The US will not accept a North Korea armed with nuclear weapons, a top US envoy has said, after Pyongyang announced plans for a nuclear test.

North Korea must choose either to have a future or to have nuclear weapons "but it cannot have them both", top US negotiator Christopher Hill said.

He did not specify how the US would respond if a nuclear test took place.

The US wants other countries to unite against the test plans, but talks at the UN have been inconclusive.

"At this stage, there's division," said John Bolton, US envoy to the UN.

Japan was leading efforts to agree a strongly-worded UN statement.

But China has appealed for calm, saying it hopes North Korea will "exercise the necessary calm and restraint", and calling for the issue to be handled in revived six-nation talks.

Russia and South Korea have said that North Korea's plans to conduct a nuclear test are unacceptable.

Their foreign ministers, Sergei Lavrov and Ban Ki-moon, agreed in a telephone conversation that a test would only aggravate the situation, Russia said.

The new Japanese Prime Minister, Shinzo Abe, is to visit China and South Korea in the next few days to discuss the crisis.

Diplomatic drive

Mr Hill, Washington's top envoy at the stalled six-party talks with North Korea, said the US was rallying its allies in a diplomatic push against Pyongyang.

"I am not prepared at this point to say what we are going to do but I am prepared to say we are not going to wait for a nuclear North Korea, we are not going to accept it," he said.

He said North Korea had reached "a very important fork in the road - it can have a future or it can have these [nuclear] weapons but it cannot have them both".

Mr Hill said the message had been conveyed to Pyongyang's envoy at the UN but had yet to elicit a response.

The test threat has also caused alarm in South Korea.

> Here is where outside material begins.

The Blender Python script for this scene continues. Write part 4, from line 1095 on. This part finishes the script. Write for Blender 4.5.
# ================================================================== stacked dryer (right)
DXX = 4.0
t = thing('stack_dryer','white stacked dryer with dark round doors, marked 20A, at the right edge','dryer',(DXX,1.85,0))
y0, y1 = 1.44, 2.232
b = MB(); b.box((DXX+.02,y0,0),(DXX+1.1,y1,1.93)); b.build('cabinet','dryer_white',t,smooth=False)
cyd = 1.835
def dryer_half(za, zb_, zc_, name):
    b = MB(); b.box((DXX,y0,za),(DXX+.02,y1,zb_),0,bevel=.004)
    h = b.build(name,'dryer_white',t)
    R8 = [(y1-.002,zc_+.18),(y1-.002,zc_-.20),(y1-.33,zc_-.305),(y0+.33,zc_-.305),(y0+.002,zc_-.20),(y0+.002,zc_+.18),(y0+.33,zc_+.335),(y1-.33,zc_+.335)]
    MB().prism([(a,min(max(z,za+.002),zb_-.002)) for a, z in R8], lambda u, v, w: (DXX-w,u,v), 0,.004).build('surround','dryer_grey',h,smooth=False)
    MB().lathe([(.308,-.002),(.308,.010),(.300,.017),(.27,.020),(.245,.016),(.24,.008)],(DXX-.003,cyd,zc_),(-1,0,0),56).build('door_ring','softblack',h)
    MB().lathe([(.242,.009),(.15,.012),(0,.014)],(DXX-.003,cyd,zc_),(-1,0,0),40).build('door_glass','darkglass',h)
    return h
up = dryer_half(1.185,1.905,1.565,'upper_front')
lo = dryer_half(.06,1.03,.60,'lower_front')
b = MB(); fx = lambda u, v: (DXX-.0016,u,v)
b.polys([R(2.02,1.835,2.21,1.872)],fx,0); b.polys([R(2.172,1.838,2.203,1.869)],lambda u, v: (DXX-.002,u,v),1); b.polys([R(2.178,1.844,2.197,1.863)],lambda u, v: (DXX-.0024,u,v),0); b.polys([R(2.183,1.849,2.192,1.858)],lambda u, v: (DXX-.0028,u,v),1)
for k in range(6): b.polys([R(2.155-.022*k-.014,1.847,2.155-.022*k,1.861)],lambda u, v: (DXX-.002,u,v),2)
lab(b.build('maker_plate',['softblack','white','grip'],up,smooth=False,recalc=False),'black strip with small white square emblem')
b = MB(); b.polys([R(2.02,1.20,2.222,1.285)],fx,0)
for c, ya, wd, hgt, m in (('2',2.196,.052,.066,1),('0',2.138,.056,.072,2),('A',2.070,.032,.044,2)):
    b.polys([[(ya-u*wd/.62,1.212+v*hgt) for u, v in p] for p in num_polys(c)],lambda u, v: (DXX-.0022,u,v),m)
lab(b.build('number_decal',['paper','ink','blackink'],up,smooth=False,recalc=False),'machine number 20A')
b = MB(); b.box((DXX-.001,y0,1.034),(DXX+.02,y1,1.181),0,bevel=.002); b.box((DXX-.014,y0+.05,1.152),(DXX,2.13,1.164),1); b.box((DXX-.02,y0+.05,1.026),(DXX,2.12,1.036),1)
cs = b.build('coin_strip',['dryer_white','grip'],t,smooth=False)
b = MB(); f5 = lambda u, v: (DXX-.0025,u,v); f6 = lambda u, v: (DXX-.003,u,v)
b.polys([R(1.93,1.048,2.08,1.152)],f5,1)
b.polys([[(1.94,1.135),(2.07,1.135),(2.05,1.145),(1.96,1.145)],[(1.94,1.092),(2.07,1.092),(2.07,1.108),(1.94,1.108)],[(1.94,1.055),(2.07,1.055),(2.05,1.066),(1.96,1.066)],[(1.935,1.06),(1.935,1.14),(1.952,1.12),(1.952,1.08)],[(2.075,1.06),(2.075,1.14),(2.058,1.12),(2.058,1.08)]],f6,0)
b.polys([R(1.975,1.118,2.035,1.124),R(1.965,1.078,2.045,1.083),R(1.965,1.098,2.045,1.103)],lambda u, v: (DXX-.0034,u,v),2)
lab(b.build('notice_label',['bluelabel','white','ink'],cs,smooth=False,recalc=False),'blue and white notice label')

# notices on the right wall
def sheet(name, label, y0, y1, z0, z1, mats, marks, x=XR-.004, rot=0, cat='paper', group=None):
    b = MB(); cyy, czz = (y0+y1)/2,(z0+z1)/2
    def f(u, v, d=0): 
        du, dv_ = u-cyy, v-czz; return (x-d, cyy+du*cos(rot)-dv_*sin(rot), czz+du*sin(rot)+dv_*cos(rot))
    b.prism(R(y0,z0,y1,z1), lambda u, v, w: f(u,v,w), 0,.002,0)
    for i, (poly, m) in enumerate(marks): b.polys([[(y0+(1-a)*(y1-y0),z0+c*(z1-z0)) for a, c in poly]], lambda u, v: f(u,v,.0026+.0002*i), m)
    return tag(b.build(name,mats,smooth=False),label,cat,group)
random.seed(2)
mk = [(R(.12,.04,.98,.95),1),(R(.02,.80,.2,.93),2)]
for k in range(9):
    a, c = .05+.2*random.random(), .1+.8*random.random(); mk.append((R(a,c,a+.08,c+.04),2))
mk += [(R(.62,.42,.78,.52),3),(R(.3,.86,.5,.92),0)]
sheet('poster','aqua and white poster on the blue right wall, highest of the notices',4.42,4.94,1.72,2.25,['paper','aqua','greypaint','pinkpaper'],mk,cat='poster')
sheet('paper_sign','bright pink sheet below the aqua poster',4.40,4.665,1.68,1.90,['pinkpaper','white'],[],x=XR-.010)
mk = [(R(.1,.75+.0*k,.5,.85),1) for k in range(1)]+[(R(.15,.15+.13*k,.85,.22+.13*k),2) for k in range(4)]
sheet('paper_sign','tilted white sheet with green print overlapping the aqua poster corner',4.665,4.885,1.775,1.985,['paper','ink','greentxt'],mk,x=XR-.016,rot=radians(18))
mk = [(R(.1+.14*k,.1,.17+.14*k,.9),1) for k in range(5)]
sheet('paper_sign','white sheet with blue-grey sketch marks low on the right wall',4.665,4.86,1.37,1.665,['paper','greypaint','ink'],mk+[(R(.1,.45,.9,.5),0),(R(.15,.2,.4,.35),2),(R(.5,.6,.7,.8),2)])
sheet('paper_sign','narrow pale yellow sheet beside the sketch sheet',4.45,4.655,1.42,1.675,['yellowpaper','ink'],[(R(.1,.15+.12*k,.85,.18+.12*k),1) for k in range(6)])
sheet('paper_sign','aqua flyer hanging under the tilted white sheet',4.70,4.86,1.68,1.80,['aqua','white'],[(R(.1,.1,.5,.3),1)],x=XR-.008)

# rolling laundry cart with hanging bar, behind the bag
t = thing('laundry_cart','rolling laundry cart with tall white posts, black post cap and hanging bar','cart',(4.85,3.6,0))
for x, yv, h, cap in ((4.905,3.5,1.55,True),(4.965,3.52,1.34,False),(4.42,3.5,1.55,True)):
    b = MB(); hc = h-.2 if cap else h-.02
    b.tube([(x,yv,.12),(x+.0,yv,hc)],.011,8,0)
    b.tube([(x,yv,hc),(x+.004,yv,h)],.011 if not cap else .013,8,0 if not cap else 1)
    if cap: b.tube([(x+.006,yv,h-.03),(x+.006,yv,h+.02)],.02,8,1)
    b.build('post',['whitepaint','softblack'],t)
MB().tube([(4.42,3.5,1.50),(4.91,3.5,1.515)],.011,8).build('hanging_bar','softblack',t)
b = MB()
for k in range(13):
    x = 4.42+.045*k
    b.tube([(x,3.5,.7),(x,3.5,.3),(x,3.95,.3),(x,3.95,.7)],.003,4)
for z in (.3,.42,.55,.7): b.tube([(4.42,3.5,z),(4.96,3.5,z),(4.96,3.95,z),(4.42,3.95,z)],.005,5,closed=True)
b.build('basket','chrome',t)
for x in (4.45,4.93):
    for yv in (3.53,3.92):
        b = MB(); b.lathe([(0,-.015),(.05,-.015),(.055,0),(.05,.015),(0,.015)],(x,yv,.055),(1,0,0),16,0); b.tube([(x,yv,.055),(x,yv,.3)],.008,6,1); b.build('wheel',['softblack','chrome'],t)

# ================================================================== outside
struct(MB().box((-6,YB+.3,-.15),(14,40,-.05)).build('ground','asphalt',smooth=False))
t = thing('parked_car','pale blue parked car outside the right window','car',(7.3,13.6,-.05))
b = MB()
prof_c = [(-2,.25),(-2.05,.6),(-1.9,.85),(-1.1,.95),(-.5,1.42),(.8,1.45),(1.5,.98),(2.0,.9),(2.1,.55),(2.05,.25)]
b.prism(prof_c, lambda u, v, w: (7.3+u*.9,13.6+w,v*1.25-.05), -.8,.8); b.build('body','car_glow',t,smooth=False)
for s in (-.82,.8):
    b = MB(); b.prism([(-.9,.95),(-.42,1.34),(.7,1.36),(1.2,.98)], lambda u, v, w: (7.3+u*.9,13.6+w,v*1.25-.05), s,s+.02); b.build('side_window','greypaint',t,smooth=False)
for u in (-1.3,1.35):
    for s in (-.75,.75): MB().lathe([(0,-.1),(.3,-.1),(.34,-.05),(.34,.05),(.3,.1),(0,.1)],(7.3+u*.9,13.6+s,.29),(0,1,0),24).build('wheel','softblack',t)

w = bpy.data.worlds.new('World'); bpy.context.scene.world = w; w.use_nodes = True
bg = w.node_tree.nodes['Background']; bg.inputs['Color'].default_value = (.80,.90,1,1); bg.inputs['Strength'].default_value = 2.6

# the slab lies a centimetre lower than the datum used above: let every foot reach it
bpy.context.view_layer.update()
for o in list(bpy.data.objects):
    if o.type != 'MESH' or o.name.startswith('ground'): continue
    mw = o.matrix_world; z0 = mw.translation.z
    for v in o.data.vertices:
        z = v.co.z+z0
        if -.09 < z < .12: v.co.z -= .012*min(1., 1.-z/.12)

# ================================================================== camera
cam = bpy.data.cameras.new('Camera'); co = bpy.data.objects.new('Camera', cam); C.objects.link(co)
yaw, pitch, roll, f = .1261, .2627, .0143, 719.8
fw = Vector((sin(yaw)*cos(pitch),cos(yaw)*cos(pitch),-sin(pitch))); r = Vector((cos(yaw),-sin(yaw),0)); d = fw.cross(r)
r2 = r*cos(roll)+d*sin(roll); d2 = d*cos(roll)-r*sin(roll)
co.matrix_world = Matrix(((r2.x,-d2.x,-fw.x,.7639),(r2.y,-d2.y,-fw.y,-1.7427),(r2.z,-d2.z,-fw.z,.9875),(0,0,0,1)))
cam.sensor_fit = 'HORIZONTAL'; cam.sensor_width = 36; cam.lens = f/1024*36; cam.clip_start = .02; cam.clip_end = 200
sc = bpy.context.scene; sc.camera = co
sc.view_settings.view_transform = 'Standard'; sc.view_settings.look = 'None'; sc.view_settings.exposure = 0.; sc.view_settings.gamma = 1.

South Korean Vice-Foreign Minister Yu Myung-hwan warned that a successful North Korean test could trigger an Asian arms race.

A test "could provide a pretext for Japan's nuclear armament," he said.

"This will prompt countermoves by China or Russia and lead to a change in the balance of power in north-east Asia," he said.

Sanctions

North Korea announced its plans for a nuclear bomb test on Tuesday, saying it would boost security in the face of US hostility, though it did not set a date for a test.

It is thought to have developed a handful of warheads but never before announced it would test one.

US and South Korean reports suggest the North has at least one underground test site.

The North appears increasingly angry at sanctions imposed by the US and other countries on North Korean businesses accused of arms sales and illegal activities.

In 2002, it restarted its nuclear reactor at Yongbyon and forced two UN nuclear monitors to leave the country. It is unclear how far work has progressed at the plant since then.